**PROBLEM**
Begin at the first line below and copy each line exactly, ending with the line where "return Vector(((px - 1364.0)" appears.

**INFORMATION SUPPLIED**
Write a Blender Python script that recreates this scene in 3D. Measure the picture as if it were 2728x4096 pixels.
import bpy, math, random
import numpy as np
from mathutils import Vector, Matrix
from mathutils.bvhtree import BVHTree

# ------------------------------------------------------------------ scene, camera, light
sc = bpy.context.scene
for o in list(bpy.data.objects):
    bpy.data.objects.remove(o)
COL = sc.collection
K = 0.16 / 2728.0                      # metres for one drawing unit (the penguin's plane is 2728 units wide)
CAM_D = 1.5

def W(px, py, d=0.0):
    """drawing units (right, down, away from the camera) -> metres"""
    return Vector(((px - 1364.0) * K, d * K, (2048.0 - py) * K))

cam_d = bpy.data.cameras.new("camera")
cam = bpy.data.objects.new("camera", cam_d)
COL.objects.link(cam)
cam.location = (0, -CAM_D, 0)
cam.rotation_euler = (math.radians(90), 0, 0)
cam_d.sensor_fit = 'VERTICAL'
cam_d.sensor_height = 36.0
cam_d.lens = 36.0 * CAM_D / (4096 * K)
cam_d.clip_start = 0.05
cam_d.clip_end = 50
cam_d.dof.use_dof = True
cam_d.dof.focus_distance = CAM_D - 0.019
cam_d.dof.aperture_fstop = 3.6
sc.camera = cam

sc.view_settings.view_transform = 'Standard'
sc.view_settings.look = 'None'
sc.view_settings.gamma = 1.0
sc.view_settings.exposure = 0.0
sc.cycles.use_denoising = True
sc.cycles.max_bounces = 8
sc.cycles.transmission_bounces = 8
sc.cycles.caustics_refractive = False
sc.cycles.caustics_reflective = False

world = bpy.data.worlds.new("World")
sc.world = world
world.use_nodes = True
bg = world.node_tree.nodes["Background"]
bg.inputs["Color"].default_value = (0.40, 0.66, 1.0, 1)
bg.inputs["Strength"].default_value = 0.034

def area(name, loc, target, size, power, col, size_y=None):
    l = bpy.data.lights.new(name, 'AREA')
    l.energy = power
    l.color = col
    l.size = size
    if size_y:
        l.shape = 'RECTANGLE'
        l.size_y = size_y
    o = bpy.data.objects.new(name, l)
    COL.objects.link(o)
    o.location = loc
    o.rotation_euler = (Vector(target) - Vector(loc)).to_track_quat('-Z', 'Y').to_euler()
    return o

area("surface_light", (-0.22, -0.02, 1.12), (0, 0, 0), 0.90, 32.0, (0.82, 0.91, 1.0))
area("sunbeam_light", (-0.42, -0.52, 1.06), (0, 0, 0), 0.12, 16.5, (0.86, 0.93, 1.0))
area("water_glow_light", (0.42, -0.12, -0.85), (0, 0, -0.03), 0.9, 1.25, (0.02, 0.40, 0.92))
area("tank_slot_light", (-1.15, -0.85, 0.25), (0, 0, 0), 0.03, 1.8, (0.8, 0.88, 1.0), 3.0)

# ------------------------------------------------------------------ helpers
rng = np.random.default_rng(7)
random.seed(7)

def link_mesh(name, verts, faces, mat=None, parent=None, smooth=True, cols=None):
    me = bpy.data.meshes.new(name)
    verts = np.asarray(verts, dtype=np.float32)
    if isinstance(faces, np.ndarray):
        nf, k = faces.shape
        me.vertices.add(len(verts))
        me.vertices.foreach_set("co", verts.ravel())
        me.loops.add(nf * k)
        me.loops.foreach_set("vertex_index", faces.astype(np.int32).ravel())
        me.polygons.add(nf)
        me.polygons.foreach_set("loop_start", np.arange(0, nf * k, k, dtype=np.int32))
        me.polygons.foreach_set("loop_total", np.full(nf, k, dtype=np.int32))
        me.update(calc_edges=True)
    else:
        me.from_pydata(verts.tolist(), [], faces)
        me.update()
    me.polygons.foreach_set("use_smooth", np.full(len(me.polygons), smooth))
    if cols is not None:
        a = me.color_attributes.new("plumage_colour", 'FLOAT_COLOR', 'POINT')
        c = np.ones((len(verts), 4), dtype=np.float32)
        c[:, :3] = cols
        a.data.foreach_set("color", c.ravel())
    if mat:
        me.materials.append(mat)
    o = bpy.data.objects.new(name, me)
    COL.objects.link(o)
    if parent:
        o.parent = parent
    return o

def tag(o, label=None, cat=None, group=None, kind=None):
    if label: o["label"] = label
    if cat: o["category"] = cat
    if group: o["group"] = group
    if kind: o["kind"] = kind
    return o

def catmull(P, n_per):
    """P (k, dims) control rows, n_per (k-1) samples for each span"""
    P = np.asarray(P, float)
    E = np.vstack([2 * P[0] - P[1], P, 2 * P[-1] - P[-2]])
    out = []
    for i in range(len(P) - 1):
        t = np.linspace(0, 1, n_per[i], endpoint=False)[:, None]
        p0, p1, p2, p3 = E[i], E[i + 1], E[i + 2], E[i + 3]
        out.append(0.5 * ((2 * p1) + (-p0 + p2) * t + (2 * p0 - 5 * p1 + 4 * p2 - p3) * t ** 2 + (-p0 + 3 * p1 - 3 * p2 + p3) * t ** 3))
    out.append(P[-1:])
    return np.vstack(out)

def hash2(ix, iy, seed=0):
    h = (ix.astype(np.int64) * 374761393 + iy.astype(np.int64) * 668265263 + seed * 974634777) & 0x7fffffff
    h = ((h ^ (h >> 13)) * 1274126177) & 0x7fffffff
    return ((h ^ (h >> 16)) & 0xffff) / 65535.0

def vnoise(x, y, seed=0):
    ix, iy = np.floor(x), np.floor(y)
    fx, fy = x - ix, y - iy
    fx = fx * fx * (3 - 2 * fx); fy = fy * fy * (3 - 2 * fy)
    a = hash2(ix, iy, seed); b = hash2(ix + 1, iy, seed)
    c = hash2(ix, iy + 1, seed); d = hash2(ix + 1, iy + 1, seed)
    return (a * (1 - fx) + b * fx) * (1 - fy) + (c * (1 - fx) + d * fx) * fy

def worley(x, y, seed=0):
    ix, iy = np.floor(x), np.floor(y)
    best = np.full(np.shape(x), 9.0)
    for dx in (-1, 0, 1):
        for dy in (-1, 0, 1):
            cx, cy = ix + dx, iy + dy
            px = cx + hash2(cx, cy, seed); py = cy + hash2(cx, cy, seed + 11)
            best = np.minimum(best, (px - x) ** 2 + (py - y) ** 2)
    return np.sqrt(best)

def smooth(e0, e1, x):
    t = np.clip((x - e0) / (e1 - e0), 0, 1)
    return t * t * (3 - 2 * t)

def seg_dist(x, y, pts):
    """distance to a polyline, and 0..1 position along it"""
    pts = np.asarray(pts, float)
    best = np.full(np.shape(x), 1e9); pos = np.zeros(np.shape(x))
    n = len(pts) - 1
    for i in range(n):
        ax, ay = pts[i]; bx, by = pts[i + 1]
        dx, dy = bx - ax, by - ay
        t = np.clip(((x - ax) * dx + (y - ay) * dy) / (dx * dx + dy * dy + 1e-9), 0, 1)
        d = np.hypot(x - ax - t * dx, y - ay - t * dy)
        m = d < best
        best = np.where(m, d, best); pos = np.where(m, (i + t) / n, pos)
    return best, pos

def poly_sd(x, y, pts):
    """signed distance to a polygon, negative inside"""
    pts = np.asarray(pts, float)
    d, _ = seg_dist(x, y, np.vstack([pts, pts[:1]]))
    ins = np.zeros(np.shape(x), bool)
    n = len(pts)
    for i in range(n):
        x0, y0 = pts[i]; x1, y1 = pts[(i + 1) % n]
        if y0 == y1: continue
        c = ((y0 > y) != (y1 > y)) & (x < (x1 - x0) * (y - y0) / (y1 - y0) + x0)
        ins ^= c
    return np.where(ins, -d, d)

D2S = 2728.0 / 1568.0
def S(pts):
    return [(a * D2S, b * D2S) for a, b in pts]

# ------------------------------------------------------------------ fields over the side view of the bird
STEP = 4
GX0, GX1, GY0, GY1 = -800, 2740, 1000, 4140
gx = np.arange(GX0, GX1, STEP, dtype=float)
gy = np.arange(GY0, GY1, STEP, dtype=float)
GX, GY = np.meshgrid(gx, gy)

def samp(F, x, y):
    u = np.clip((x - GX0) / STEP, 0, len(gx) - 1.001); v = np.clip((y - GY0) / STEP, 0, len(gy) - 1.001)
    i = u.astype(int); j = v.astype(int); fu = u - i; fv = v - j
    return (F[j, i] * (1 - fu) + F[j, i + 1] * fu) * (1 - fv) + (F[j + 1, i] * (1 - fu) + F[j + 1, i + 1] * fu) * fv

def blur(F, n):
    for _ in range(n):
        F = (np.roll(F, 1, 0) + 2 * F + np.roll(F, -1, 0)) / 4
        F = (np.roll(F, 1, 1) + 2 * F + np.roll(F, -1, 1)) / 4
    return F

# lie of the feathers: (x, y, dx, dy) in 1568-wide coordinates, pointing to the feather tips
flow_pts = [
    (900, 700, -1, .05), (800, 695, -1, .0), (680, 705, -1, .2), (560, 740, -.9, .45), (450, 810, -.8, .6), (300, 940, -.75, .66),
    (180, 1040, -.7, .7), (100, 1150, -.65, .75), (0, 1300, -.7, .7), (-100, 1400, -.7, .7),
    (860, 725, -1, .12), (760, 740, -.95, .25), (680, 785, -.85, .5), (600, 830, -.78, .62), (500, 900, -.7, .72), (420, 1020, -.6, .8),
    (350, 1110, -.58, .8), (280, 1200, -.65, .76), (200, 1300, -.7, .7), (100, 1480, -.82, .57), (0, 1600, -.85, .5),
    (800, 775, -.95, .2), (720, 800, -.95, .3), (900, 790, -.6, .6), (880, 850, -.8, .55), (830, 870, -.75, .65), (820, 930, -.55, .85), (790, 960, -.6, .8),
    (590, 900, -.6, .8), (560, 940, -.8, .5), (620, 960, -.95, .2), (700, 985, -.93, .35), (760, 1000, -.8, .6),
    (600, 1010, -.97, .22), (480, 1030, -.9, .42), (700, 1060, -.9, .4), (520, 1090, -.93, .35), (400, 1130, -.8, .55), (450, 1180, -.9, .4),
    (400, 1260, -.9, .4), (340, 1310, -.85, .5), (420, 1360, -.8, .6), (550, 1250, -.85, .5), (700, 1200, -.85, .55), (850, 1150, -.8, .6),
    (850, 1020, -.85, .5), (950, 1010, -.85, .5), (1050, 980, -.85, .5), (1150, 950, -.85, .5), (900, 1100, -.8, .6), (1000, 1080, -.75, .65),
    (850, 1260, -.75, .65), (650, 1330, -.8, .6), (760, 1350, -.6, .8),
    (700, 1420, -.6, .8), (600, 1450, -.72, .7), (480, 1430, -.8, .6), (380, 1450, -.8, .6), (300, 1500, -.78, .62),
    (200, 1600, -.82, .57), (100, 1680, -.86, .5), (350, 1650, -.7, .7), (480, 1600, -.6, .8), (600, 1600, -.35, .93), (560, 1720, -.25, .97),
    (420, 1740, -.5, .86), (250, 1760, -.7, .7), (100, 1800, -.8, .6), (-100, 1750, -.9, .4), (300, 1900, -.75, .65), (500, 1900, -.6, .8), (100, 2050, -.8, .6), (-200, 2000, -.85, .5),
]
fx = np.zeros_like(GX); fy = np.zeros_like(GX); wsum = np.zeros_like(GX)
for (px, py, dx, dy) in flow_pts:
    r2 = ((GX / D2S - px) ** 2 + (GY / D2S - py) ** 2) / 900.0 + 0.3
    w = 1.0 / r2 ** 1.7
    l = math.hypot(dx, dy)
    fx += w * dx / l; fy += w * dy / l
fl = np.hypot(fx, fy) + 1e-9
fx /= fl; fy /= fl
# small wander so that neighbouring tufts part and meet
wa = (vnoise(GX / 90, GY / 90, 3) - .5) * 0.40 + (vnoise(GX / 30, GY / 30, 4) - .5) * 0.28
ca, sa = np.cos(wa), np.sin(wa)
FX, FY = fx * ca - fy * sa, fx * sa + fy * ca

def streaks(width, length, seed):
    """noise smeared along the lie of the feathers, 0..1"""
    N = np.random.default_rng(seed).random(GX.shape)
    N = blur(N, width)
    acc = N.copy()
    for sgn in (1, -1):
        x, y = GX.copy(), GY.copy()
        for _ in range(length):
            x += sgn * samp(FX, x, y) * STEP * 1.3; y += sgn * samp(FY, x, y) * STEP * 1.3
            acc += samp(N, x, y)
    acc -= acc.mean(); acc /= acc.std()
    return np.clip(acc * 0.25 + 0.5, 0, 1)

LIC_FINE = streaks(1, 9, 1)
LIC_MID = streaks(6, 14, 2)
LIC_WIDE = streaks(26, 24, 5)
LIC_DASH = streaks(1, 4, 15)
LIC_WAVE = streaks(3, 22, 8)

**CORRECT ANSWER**
Write a Blender Python script that recreates this scene in 3D. Measure the picture as if it were 2728x4096 pixels.
import bpy, math, random
import numpy as np
from mathutils import Vector, Matrix
from mathutils.bvhtree import BVHTree

# ------------------------------------------------------------------ scene, camera, light
sc = bpy.context.scene
for o in list(bpy.data.objects):
    bpy.data.objects.remove(o)
COL = sc.collection
K = 0.16 / 2728.0                      # metres for one drawing unit (the penguin's plane is 2728 units wide)
CAM_D = 1.5

def W(px, py, d=0.0):
    """drawing units (right, down, away from the camera) -> metres"""
    return Vector(((px - 1364.0) * K, d * K, (2048.0 - py) * K))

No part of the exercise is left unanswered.